How I Met Your Mother: “The Last Page” (Episodes 8.11/8.12)
Photo courtesy of Ron P Jaffe, CBS
“The Last Page”—this week’s double episode that closed out 2012 for How I Met Your Mother—was right out of the show’s playbook. It was a textbook story that finally ended a long-running arc. No, not that story arc; the other one. Finally, and quite obviously, Barney and Robin end up together with a romantic or very creepy proposal, depending on how you look at it.
The first part of the episode dealt with a funny, somewhat meandering plot about grown people believing in jinxes, talking about who would be in their Silence of the Lambs pits and finally wrapping up with what seems like a big reveal.
It kicks off with Marshall and Barney both ordering a Scotch neat at the same exact time, resulting in Marshall jinxing Barney, something a flashback reveals hasn’t happened since the day Barney got hit by the bus a few seasons back. It’s a funny way to shut Barney up for an episode and let his antics take a different course. He mouths Destiny Child’s “Say My Name” draws detailed pictures of a barn and a knee and has his own speech bubble. All of this builds up to the “shocking” (not really) conclusion of the first part.
But meanwhile Marshall and Lily discuss their old college friend (played by Seth Green) who they played hacky sack with once, but he has been lurking in their lives ever since. When Ted goes back to their college to confront a professor (played by Peter Gallagher) who told him he’d never become an architect, the couple go along for the ride and bump into Daryl. Ted realizes that, even though he is the youngest architect to design a skyscraper in the Manhattan skyline, he is insane to seek approval from a professor who doesn’t even remember his name.
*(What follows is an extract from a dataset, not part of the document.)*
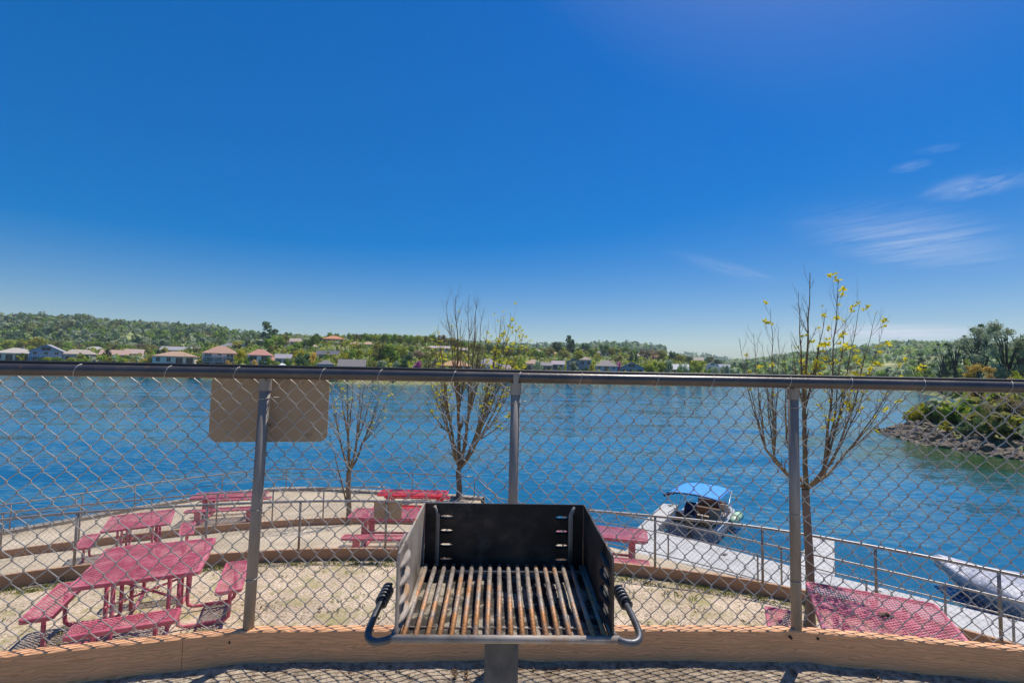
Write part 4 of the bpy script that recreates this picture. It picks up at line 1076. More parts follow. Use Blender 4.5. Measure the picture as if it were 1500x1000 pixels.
# right-hand bank and its rocky spit
RSH = [(74,12),(58,22),(48,32),(42.6,40.5),(41.8,46),(42.6,52),(45.2,59.0),(49.5,60.3),(55,60.5),(60,63.5),(68,71.5),(80,84),(100,105),(130,140),(172,200),(215,290),(300,430)]
RSH = [Vector(p) for p in RSH]
def rdist(p):
    """signed distance inland from the right shore"""
    best = 1e9; sg = 1
    for a, b in zip(RSH, RSH[1:]):
        ab = b-a; t = max(0, min(1, (p-a).dot(ab)/ab.length_squared)); q = a+ab*t; d = (p-q).length
        if d < best-1e-9: best = d; sg = 1 if (ab.x*(p.y-a.y)-ab.y*(p.x-a.x)) < 0 else -1
    return best*sg
def rz_(p):
    d = rdist(p)
    if d < 0: return ZW+max(-1.2, d*.35)
    far = max(0, min(1, (p.x-44)/22))
    return ZW+min(1.15, d*.42)*(1+.5*far)+max(0, d-2.5)*(.02+.19*far)*(1+.15*noise.noise((p.x*.05, p.y*.05, 2)))+.25*noise.noise((p.x*.4, p.y*.4, 8))*min(1, max(0, d)*.3)
gx = np.concatenate([np.arange(36,80,1.0), np.arange(80,150,3), np.arange(150,420,9)]); gy = np.concatenate([np.arange(6,90,1.2), np.arange(90,160,4), np.arange(160,480,10)])
V = []; 
for x in gx:
    for y in gy: V.append((x, y, rz_(Vector((float(x), float(y))))))
ny = len(gy); Fq = [(i*ny+j, (i+1)*ny+j, (i+1)*ny+j+1, i*ny+j+1) for i in range(len(gx)-1) for j in range(ny-1)]
Va = np.array(V); Fq = [f for f in Fq if max(Va[list(f), 2]) > ZW-1.1]
tag(link('rocky_bank', npmesh('rocky_bank', V, Fq), M['slope_right'], None, True), kind='structure')
rk = MB(); rnd = random.Random(21)
rs_ = resample(RSH[1:10], 300)
for _ in range(1500):
    i = rnd.randint(0,297); p = rs_[i]; tn = (rs_[i+1]-p).normalized(); nn = Vector((tn.y, -tn.x)); d = rnd.uniform(-.35,1.0)**1*2.6 if rnd.random() < .75 else rnd.uniform(0,4.2)
    q = p+nn*d+Vector((rnd.uniform(-.2,.2), rnd.uniform(-.2,.2))); pebble(rk, (q.x, q.y, rz_(q)+.03), rnd.choice((.12,.18,.25,.3,.4,.55)), rnd)
tag(rk.build('shore_rocks', M['rock']), kind='stuff')
#@@VEGETATION
# ------------------------------------------------------------------ foliage builders
def clumps(seed, n, rad, lobes, size, squash=1.0, hollow=.55, flat=.0):
    """numpy leaf-clump crown: lobes = list of (x,y,z,r); returns verts, quads"""
    rg = np.random.default_rng(seed); lobes = np.array(lobes, float); wts = lobes[:,3]**2; wts /= wts.sum()
    idx = rg.choice(len(lobes), n, p=wts)
    d = rg.normal(size=(n,3)); d /= np.linalg.norm(d, axis=1)[:,None]
    r = lobes[idx,3]*(hollow+(1-hollow)*rg.random(n)**.6)*(1+.22*rg.normal(size=n))
    c = lobes[idx,:3]+d*r[:,None]*np.array([1,1,squash])
    nrm = d*.75+rg.normal(size=(n,3))*.6; nrm[:,2] += .25; nrm /= np.linalg.norm(nrm, axis=1)[:,None]
    a = np.cross(nrm, rg.normal(size=(n,3))); a /= np.linalg.norm(a, axis=1)[:,None]; b = np.cross(nrm, a)
    s = size*(.55+.9*rg.random(n))[:,None]
    k = .35*rg.normal(size=(n,4,1))
    Q = np.stack([c-a*s*(1+k[:,0])-b*s*.5, c+a*s*.5-b*s*(1+k[:,1])*.8, c+a*s*(1+k[:,2])+b*s*.5, c-a*s*.4+b*s*(1+k[:,3])*.8], axis=1)
    return Q.reshape(-1,3), np.arange(n*4).reshape(-1,4)
def lobes_round(seed, w, h, z0, n=9):
    rg = random.Random(seed); L = [(0,0,z0+h*.5,min(w,h)*.30)]
    for i in range(n):
        a = rg.uniform(0,2*PI); e = rg.uniform(-.8,1); rr = math.sqrt(1-min(1, e*e)*.75)
        L.append((w*.33*rr*math.cos(a), w*.33*rr*math.sin(a), z0+h*(.5+.33*e), min(w,h)*rg.uniform(.14,.24)))
    return L
PROTO = {}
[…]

This part of the episode deals with the characters letting go of the past and does a good job of setting up the second part of the double header. Finally, in a moment of clarity, Ted realizes he needs to move forward in his life, but accidentally says Barney’s name when they’re alone, ending the jinx. Which returns us to that “shocking” (not really) final scene when Barney reveals he’s going to propose to Patrice.